AIM -> Transcribe exactly the lines from the one containing "Model this scene" through the one containing "sc.view_settings.exposure=0.12", both included, and leave out any pictures.

DATASET ENTRIES ->
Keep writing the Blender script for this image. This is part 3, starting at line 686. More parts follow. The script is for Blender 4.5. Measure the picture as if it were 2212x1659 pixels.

* * *

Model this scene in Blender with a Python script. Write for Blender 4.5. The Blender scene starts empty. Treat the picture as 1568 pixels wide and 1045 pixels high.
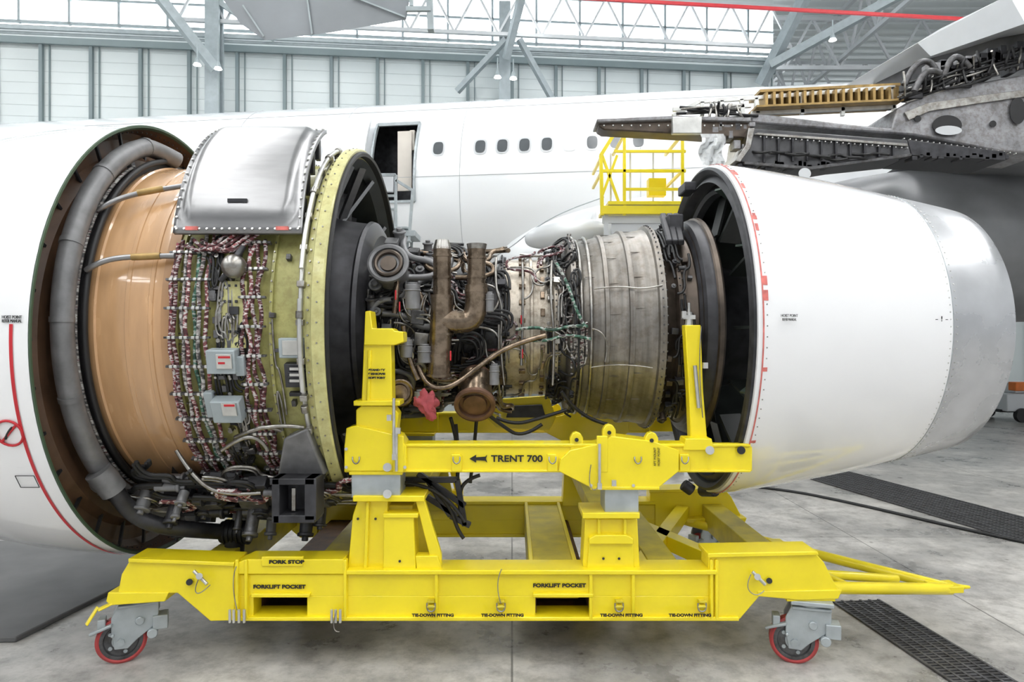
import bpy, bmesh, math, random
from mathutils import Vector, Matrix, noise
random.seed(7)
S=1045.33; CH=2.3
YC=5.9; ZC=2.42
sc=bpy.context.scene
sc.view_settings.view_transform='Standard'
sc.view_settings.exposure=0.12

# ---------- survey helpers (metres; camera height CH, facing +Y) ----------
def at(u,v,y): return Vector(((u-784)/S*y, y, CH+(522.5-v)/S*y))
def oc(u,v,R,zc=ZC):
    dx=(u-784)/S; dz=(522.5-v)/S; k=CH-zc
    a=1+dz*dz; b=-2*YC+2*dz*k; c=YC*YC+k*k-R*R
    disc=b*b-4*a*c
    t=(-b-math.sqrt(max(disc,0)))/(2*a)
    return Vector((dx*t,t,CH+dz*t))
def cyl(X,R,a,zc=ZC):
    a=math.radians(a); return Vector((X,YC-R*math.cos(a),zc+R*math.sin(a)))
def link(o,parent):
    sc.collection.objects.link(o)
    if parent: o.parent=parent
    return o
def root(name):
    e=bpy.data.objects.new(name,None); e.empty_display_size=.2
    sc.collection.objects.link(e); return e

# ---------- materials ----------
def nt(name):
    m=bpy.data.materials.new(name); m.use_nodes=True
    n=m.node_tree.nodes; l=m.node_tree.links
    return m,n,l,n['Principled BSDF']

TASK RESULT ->
Model this scene in Blender with a Python script. Write for Blender 4.5. The Blender scene starts empty. Treat the picture as 1568 pixels wide and 1045 pixels high.
import bpy, bmesh, math, random
from mathutils import Vector, Matrix, noise
random.seed(7)
S=1045.33; CH=2.3
YC=5.9; ZC=2.42
sc=bpy.context.scene
sc.view_settings.view_transform='Standard'
sc.view_settings.exposure=0.12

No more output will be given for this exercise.